We pretend to resist national stereotypes, but the tired (but persistent) British cliché is that Germans have no sense of humour, Italians cry a lot and pinch women’s bums, and the French have disgusting lavatories. Equally, all Polish people are plumbers and Russians love being catastrophically miserable. (It’s something to do with the Steppes and Tchaikovsky apparently). Pasta in English is chips, French bread isn’t really bread because you can’t slice it, most continentals have got a word for queue but don’t know what it means, and so on. So what are the chances of me sounding funny by, for example, telling non-native speakers that ‘Twas brillig and the slithy toves did gyre and gimble in the wabe’?

Or how can I convey to a Russian with no English the truth of Ogden Nash’s observation that:
A shrimp who sought his lady shrimp
Could catch no glimpse,
Not even a glimp.
At times, translucence
Is rather a nuisance.?

And yet, I can give an answer to those questions from my own experience, or rather that of a friend who taught Russian. He was talking (pre-Glasnost) with his Russian language assistant at school, in English, of course, and he told her a joke. The shortened version of it went as follows:
After a business meeting, two men relax with a round of golf. One is a club member, the other his guest. Afterwards, the guest wants a shower but has no towel, so the friend lends him his golf towel. (Such towels are very small). The guest hurries into the shower and, still in the cubicle, he hears female voices outside. He’s obviously come into the ladies’ rooms by mistake. He’s in a dilemma. He has to hurry to catch his plane and the women aren’t in a hurry to leave so he’ll have to walk past them. But he only has the small towel. Should he use it to cover his private parts – thereby having the embarrassment of having to actually look the women in the eye as he leaves – or should he cover his face and just run past them? He decides to cover his face and rushes out. The three women are naturally shocked. The first says ‘How disgusting. Well, at least it wasn’t my husband.’ The second says ‘No, you’re right. It wasn’t your husband.’ And the third says ‘He wasn’t even a member of the club.’

But the real point of the joke in this context is that the Russian to whom my friend told it had already heard it back home, where no golf club was involved and the punch line was ‘He doesn’t even live in the village’. Plus ça change, eh?

Comments

Jan Needle said…
Fabulous morning tonic, thanks Bill. I'm off to France in a day or two, where I once tried my English version of c'est dommage to gloss over a slight disappointment. 'C'est fromage' sez I. I got a reaction, but it wasn't a laugh. They were uncomprending.

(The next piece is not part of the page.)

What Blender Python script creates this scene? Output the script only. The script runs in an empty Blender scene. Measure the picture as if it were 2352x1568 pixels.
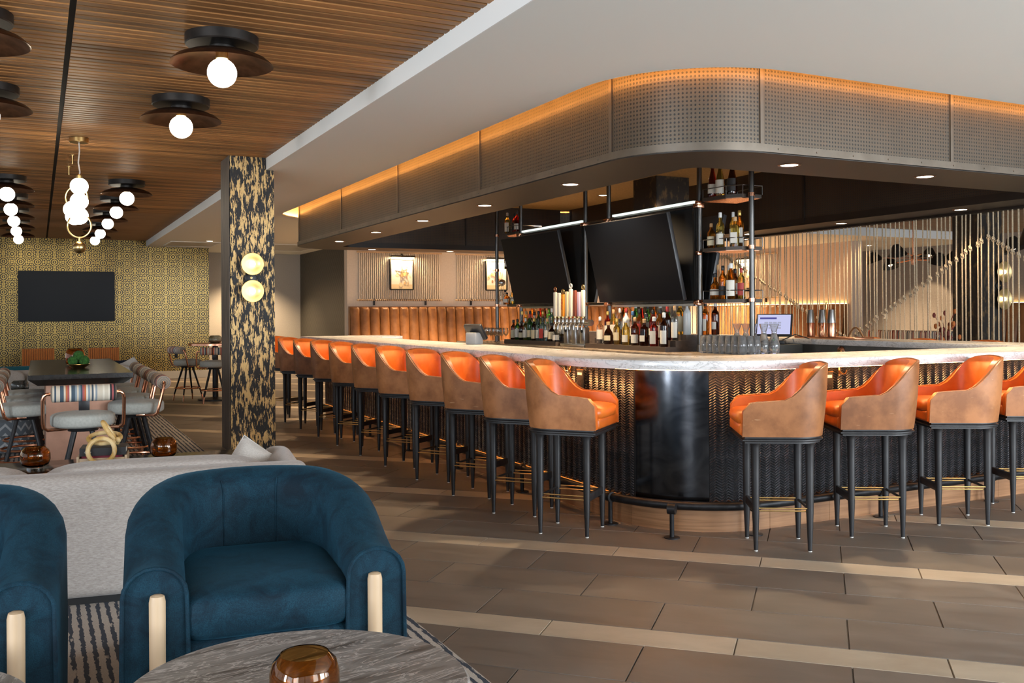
import bpy, bmesh, math, random
from math import sin, cos, pi, radians as rad, hypot, atan2
from mathutils import Vector, Matrix
random.seed(7)
S = bpy.context.scene
COL = S.collection

# ------------------------------------------------------------------ camera, world, light, exposure
YAW, ROLL, EYE = 0.46336, 0.00571, 1.354
FW = Vector((sin(YAW), cos(YAW), 0)); RT = Vector((cos(YAW), -sin(YAW), 0)); UP = Vector((0, 0, 1))
ex = RT*cos(ROLL) - UP*sin(ROLL); ey = RT*sin(ROLL) + UP*cos(ROLL)
cd = bpy.data.cameras.new('camera'); cam = bpy.data.objects.new('camera', cd); COL.objects.link(cam)
cd.sensor_width = 36; cd.sensor_fit = 'HORIZONTAL'; cd.lens = 33.349; cd.shift_y = -65.38/2352
cd.clip_end = 200
m3 = Matrix((ex, ey, -FW)).transposed()
cam.matrix_world = Matrix.Translation((0, 0, EYE)) @ m3.to_4x4()
S.camera = cam
S.view_settings.view_transform = 'Standard'; S.view_settings.look = 'None'
S.view_settings.gamma = 1; S.view_settings.use_curve_mapping = False
S.view_settings.exposure = 0.3
try:
    S.cycles.use_denoising = True; S.cycles.denoising_prefilter = 'ACCURATE'
    S.cycles.max_bounces = 16; S.cycles.diffuse_bounces = 3; S.cycles.glossy_bounces = 3
    S.cycles.transmission_bounces = 16; S.cycles.transparent_max_bounces = 48
    S.cycles.caustics_reflective = False; S.cycles.caustics_refractive = False
    S.cycles.sample_clamp_indirect = 4.0; S.cycles.sample_clamp_direct = 0
    S.cycles.use_light_tree = True
except Exception: pass
W = bpy.data.worlds.new('world'); S.world = W; W.use_nodes = True
W.node_tree.nodes['Background'].inputs[0].default_value = (0.80, 0.90, 1.0, 1)
W.node_tree.nodes['Background'].inputs[1].default_value = 1.0

def lamp(kind, name, loc, power, color, size=None, aim=None, size_y=None, spot=None, blend=.5, radius=None):
    d = bpy.data.lights.new(name, kind); d.energy = power; d.color = color
    if kind == 'AREA':
        d.shape = 'RECTANGLE'; d.size = size; d.size_y = size_y or size
    if kind == 'SPOT': d.spot_size = spot; d.spot_blend = blend
    if radius is not None: d.shadow_soft_size = radius
    o = bpy.data.objects.new(name, d); COL.objects.link(o); o.location = loc
    if aim is not None: o.rotation_euler = (Vector(aim)-Vector(loc)).to_track_quat('-Z', 'Y').to_euler()
    return o
DAY = (0.86, 0.93, 1.0); WARM = (1.0, 0.72, 0.44); AMB = (1.0, 0.40, 0.09)
# daylight through the glazed fronts behind and left of the camera
for x, w, p in ((-4.2, 2.6, 170), (2.6, 1.6, 90), (5.9, 2.8, 420), (9.6, 2.8, 260), (13.2, 2.8, 150)):
    lamp('AREA', 'window_daylight', (x, -2.85, 1.5), p, DAY, w, (x, 4, 1.2), 2.2)
for y, w, p, c in ((1.05, .85, 300, DAY), (-1.1, 2.3, 70, (.62, .78, 1.0))):
    lamp('AREA', 'window_daylight', (-5.85, y, 1.5), p, c, w, (0, y, 1.2), 2.2)

# ------------------------------------------------------------------ mesh builder
class MB:
    def __init__(s): s.v = []; s.f = []; s.m = []; s.s = []; s.uv = {}
    def add(s, vs, fs, m=0, smooth=False):
        o = len(s.v); s.v += [tuple(p) for p in vs]
        for f in fs: s.f.append(tuple(i+o for i in f)); s.m.append(m); s.s.append(smooth)
        return o
    def box(s, x0, y0, z0, x1, y1, z1, m=0):
        s.add([(x0,y0,z0),(x1,y0,z0),(x1,y1,z0),(x0,y1,z0),(x0,y0,z1),(x1,y0,z1),(x1,y1,z1),(x0,y1,z1)],
              [(0,3,2,1),(4,5,6,7),(0,1,5,4),(1,2,6,5),(2,3,7,6),(3,0,4,7)], m)
        return s
    def cbox(s, c, d, rz=0, m=0, tilt=None):
        M = Matrix.Rotation(rz, 3, 'Z')
        if tilt is not None: M = M @ tilt
        x, y, z = d[0]/2, d[1]/2, d[2]/2
        P = [M @ Vector(p) + Vector(c) for p in ((-x,-y,-z),(x,-y,-z),(x,y,-z),(-x,y,-z),(-x,-y,z),(x,-y,z),(x,y,z),(-x,y,z))]
        s.add(P, [(0,3,2,1),(4,5,6,7),(0,1,5,4),(1,2,6,5),(2,3,7,6),(3,0,4,7)], m); return s
    def rbox(s, c, d, r=.01, seg=2, rz=0, m=0, tilt=None, smooth=True):
        bm = bmesh.new(); bmesh.ops.create_cube(bm, size=1)
        for v in bm.verts: v.co = Vector((v.co.x*d[0], v.co.y*d[1], v.co.z*d[2]))
        bmesh.ops.bevel(bm, geom=list(bm.edges), offset=min(r, min(d)*.49), segments=seg, profile=.5, affect='EDGES')
        M = Matrix.Rotation(rz, 3, 'Z')
        if tilt is not None: M = M @ tilt
        bm.verts.index_update()
        s.add([M @ v.co + Vector(c) for v in bm.verts], [[v.index for v in f.verts] for f in bm.faces], m, smooth); bm.free(); return s
    def lathe(s, prof, n=16, c=(0,0,0), m=0, smooth=True, M=None):
        vs = []; fs = []; C = Vector(c)
        for r, z in prof:
            for k in range(n):
                a = 2*pi*k/n; p = Vector((r*cos(a), r*sin(a), z))
                vs.append((M @ p if M is not None else p) + C)
        for i in range(len(prof)-1):
            for k in range(n):
                k2 = (k+1) % n; fs.append((i*n+k, i*n+k2, (i+1)*n+k2, (i+1)*n+k))
        if prof[0][0] > 1e-6: fs.append(tuple(reversed(range(n))))
        if prof[-1][0] > 1e-6: fs.append(tuple((len(prof)-1)*n+k for k in range(n)))
        s.add(vs, fs, m, smooth); return s
    def sph(s, c, r, m=0, n=16, rz=None):
        q = max(6, n//2); rr = r if hasattr(r, '__len__') else (r, r, r)
        vs = []; fs = []
        for i in range(1, q):
            t = pi*i/q
            for k in range(n): vs.append((c[0]+rr[0]*sin(t)*cos(2*pi*k/n), c[1]+rr[1]*sin(t)*sin(2*pi*k/n), c[2]-rr[2]*cos(t)))
        b = len(vs); vs += [(c[0], c[1], c[2]-rr[2]), (c[0], c[1], c[2]+rr[2])]
        for i in range(q-2):
            for k in range(n): fs.append((i*n+k, i*n+(k+1) % n, (i+1)*n+(k+1) % n, (i+1)*n+k))
        for k in range(n):
            fs.append((b, (k+1) % n, k)); fs.append((b+1, (q-2)*n+k, (q-2)*n+(k+1) % n))
        s.add(vs, fs, m, True); return s
    def sell(s, c, a, e1=.5, e2=.5, n=20, m=0, M=None):
        """superellipsoid: cushions"""
        q = n//2; vs = []; fs = []; C = Vector(c)
        def p(v, e): return math.copysign(abs(v)**e, v)
        for i in range(q+1):
            t = -pi/2+pi*i/q
            for k in range(n):
                u = 2*pi*k/n
                w = Vector((a[0]*p(cos(t), e1)*p(cos(u), e2), a[1]*p(cos(t), e1)*p(sin(u), e2), a[2]*p(sin(t), e1)))
                vs.append((M @ w if M is not None else w)+C)
        for i in range(q):
            for k in range(n): fs.append((i*n+k, i*n+(k+1) % n, (i+1)*n+(k+1) % n, (i+1)*n+k))
        s.add(vs, fs, m, True); return s
    def tube(s, pts, r, n=8, closed=False, m=0, smooth=True):
        P = [Vector(p) for p in pts]; N = len(P); vs = []; fs = []
        T = []
        for i in range(N):
            a = P[(i-1) % N] if (closed or i > 0) else P[i]; b = P[(i+1) % N] if (closed or i < N-1) else P[i]
            T.append((b-a).normalized())
        u = T[0].orthogonal().normalized()
        for i in range(N):
            u = (u - T[i]*u.dot(T[i]));  u = u.normalized() if u.length > 1e-6 else T[i].orthogonal().normalized()
            w = T[i].cross(u); ri = r[i] if hasattr(r, '__len__') else r
            for k in range(n): vs.append(P[i]+(u*cos(2*pi*k/n)+w*sin(2*pi*k/n))*ri)
        for i in range(N if closed else N-1):
            j = (i+1) % N
            for k in range(n): fs.append((i*n+k, i*n+(k+1) % n, j*n+(k+1) % n, j*n+k))
        if not closed: fs += [tuple(reversed(range(n))), tuple((N-1)*n+k for k in range(n))]
        s.add(vs, fs, m, smooth); return s
    def grid(s, G, cu=False, cv=False, m=0, smooth=True, caps=False):
        """G[i][j] points; faces over i,j"""
        nu, nv = len(G), len(G[0]); vs = [p for row in G for p in row]; fs = []
        for i in range(nu if cu else nu-1):
            for j in range(nv if cv else nv-1):
                i2, j2 = (i+1) % nu, (j+1) % nv
                fs.append((i*nv+j, i2*nv+j, i2*nv+j2, i*nv+j2))
        if caps: fs += [tuple(range(nv)), tuple((nu-1)*nv+j for j in reversed(range(nv)))]
        s.add(vs, fs, m, smooth); return s
    def prism(s, poly, z0, z1, m=0, smooth=False):
        n = len(poly)
        s.add([(x, y, z0) for x, y in poly]+[(x, y, z1) for x, y in poly],
              [tuple(reversed(range(n))), tuple(range(n, 2*n))]+[(i, (i+1) % n, n+(i+1) % n, n+i) for i in range(n)], m, smooth); return s
    def ring(s, A, B, z0, z1, m=0):
        """closed band between two loops of the same length"""
        n = len(A); vs = [(x, y, z) for L in (A, B) for z in (z0, z1) for x, y in L]
        fs = []
        for i in range(n):
            j = (i+1) % n
            fs += [(i, j, n+j, n+i), (2*n+j, 2*n+i, 3*n+i, 3*n+j), (n+i, n+j, 3*n+j, 3*n+i), (j, i, 2*n+i, 2*n+j)]
        s.add(vs, fs, m, True); return s
    def mesh(s, name, mats, sharp=35):
        me = bpy.data.meshes.new(name); me.from_pydata(s.v, [], s.f)
        for mt in (mats if isinstance(mats, (list, tuple)) else [mats]): me.materials.append(mt)
        me.polygons.foreach_set('material_index', s.m); me.polygons.foreach_set('use_smooth', s.s)
        bm = bmesh.new(); bm.from_mesh(me); bmesh.ops.recalc_face_normals(bm, faces=bm.faces); bm.to_mesh(me); bm.free()
        if any(s.s): me.set_sharp_from_angle(angle=rad(sharp))
        me.update(); return me
    def obj(s, name, mats, parent=None, loc=None, rz=0, sharp=35):
        return put(name, s.mesh(name, mats, sharp), parent, loc, rz)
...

And talking of racial stereotype jokes, we all know (!) that Finns live only for excessive drinking in complete silence, and fighting with knives. (This was a given in the days of sail, in any case.) So a man rings a friend and sez 'Shall for go for a drink tonight?' After they've sat there for an hour supping, the inviter says 'It's nice to see you, by the way.' At which a knife is drawn and pressed up against his throat.

'I thought you said we were drinking, not having a f.....g chat,' says the chum.

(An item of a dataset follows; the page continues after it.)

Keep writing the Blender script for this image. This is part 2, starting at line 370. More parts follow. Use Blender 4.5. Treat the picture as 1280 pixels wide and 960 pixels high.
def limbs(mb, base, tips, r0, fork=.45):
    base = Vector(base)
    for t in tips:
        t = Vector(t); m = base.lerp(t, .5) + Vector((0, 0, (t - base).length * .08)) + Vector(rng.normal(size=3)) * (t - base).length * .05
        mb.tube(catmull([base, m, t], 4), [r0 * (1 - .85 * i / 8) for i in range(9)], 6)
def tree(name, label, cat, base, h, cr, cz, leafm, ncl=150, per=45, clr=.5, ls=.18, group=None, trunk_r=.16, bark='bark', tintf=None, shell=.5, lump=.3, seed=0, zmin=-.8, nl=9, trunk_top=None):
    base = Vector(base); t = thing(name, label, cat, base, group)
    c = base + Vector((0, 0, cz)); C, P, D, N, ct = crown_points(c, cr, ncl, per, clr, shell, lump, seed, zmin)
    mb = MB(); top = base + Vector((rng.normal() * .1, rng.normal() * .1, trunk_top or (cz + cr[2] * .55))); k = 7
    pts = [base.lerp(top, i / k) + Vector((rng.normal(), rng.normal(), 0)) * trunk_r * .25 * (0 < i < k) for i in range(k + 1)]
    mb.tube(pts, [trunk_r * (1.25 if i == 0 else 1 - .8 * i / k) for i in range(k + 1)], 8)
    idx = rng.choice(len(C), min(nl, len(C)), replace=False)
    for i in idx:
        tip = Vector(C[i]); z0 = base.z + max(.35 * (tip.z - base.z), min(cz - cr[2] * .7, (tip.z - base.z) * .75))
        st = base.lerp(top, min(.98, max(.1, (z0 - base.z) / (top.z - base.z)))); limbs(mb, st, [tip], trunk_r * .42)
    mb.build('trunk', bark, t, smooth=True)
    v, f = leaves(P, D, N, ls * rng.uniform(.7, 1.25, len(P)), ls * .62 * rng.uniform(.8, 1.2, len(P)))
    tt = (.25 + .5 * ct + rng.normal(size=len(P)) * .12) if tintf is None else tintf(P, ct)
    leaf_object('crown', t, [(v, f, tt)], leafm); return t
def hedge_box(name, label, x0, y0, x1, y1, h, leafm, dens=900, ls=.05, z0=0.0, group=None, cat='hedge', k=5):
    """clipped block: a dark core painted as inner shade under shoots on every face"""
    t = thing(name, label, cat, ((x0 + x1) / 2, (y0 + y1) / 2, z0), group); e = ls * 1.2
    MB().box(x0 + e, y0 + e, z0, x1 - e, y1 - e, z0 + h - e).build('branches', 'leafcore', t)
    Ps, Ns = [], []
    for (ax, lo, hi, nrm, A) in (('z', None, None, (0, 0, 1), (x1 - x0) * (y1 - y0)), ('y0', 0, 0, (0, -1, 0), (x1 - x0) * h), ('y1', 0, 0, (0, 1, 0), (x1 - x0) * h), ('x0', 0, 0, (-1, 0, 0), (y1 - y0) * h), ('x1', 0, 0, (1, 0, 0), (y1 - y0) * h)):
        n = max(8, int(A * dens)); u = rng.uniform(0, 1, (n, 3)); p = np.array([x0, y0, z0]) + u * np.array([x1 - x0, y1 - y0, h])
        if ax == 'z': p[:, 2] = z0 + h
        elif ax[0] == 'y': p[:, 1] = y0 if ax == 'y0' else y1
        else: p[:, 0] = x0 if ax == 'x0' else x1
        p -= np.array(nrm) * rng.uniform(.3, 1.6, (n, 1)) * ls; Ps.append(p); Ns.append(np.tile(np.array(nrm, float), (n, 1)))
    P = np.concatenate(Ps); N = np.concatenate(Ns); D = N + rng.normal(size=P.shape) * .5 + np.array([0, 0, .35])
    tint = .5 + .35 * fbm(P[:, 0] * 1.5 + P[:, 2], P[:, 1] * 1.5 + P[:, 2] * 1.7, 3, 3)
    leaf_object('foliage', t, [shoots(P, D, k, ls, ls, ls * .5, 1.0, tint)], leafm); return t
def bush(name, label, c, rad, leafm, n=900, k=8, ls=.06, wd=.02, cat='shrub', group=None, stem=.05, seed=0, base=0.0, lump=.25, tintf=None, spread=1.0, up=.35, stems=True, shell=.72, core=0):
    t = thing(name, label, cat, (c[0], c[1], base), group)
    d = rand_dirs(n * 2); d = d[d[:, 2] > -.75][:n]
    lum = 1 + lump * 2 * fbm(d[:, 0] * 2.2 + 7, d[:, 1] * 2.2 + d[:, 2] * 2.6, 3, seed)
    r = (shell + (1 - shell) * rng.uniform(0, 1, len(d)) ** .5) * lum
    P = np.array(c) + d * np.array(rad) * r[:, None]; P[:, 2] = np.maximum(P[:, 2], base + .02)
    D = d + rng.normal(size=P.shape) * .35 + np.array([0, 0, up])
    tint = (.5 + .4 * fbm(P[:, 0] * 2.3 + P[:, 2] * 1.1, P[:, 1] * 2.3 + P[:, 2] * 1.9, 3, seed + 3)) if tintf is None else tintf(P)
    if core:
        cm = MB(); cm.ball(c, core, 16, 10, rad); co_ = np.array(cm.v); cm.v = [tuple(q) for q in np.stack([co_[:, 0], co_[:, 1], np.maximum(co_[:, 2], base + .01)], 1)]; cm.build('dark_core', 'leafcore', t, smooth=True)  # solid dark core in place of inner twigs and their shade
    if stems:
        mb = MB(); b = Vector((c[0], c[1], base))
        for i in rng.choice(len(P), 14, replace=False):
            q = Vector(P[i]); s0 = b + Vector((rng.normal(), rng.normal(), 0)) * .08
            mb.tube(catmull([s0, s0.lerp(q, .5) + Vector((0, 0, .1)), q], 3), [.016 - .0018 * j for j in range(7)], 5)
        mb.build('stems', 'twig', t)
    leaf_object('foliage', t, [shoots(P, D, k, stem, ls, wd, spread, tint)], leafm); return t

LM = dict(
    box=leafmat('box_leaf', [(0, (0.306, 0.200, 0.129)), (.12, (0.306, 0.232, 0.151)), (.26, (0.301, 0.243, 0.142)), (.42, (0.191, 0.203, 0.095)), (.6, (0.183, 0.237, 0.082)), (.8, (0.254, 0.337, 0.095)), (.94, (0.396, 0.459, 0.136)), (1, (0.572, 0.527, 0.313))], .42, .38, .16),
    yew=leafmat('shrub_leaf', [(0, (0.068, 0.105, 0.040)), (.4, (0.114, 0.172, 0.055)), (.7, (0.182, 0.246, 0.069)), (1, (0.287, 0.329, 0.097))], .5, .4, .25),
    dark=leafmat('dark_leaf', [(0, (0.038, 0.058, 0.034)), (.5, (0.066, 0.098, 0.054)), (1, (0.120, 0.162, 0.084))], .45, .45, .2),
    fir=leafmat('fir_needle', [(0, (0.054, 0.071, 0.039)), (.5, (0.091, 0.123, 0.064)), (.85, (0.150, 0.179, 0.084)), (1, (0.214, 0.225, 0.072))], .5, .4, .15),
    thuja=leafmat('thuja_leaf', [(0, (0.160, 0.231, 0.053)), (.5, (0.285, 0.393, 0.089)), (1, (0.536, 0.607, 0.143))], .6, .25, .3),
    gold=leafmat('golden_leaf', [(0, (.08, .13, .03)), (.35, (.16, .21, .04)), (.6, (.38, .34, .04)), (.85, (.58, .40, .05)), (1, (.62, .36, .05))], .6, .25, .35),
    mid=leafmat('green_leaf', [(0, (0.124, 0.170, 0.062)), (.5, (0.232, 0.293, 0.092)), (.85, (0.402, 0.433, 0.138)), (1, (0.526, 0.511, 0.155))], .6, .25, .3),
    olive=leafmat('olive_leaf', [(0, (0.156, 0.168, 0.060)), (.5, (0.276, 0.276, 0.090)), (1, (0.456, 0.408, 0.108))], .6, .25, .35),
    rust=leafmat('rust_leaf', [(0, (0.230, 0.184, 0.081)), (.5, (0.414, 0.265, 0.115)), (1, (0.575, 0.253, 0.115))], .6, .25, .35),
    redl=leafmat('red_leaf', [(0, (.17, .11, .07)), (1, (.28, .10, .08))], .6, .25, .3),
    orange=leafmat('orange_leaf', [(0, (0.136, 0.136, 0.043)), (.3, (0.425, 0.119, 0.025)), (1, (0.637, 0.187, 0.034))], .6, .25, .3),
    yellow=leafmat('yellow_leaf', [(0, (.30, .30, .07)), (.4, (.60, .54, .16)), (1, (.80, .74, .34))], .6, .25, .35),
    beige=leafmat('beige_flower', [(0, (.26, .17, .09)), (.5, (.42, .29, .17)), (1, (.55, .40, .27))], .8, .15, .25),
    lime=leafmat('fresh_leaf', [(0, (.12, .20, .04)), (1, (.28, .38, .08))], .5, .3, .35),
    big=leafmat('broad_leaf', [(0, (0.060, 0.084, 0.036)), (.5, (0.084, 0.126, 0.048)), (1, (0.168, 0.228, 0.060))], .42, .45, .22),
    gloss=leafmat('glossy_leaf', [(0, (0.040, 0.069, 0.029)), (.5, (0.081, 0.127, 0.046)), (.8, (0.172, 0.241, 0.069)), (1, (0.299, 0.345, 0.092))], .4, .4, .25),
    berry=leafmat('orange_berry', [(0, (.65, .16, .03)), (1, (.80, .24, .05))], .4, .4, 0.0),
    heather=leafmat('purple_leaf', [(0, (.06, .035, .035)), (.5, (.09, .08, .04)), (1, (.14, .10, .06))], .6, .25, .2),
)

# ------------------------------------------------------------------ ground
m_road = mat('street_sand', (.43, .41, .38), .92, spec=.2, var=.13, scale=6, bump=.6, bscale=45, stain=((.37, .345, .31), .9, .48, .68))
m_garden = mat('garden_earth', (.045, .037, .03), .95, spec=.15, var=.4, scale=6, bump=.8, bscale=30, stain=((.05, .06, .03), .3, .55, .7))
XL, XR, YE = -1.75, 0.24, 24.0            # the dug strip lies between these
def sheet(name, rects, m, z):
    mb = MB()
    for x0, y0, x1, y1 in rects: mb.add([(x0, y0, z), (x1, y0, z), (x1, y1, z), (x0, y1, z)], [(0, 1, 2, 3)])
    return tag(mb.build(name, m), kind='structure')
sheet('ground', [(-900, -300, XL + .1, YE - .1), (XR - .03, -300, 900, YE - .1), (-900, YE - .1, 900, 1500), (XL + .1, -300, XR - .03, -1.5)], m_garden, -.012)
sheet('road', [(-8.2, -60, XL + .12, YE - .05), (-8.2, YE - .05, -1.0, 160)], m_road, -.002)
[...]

Friends, this story is true. Only the facts have been changed to protect the innocent.
Susan Price said…
How do you know when a Finn likes you?
He stares at your shoes instead of his own.

This holds true of a lot of people i know, though, and I don't know any Finns.
Umberto Tosi said…
A good laugh is worth a thousand words. You get in at least half a dozen and serve up food for thought as well. I grew up in a tri-lingual household - with my mother from Rome and my father from Argentina and I born in Boston. My mother, an opera singer, was also fluent in French. I remember orphan punchlines in Italian and Spanish for which I've forgotten the jokes in any language. I grew up wondering why the word for "cat" sounds similar in so many languages - e.g. gato, gatta, chat, katz, 'ikati'(in Zulu), but the words for dog sound different across linguistic borders - e.g. pero, chien, hund, canis,'inja' - (zulu)? My idea of Russian humor as a kid came from Boris Badenov.
Griselda Heppel said…
Well you've got me hooting with laughter! I love the golf club joke, never heard it before. There's something very bonding about the same jokes appearing in totally different cultures - the universal nature of human foibles I guess. Much harder - probably impossible - to translate is humour that is down to turns of phrases, absurd juxtapositions of words, light irony, self-deprecation etc. So it's not that Germans, for instance, have no sense of humour; they do, there are some very funny writers over there. But the wit and gentle humour are completely lost in translation, leaving an impression of heavy-handed wordplay which isn't funny at all. I've roared with laughter at some hapless Bridget Jones type paperback, only to receive pitying looks when I try to translate the joke into English. It must be the same with all languages, surely?
And speaking of city names, if you're ever in Italy, wanting to buy a plane/train ticket to Munich, don't worry that you're being sent to Monaco. That's the Italian for Munich.
I never did discover what the Italian for Monaco is.
Brilliant article, Bill! I thoroughly enjoyed it.
Bill Kirton said…
Thanks, All. Your additions confirm that it's a rich (and certainly valid) question to ask.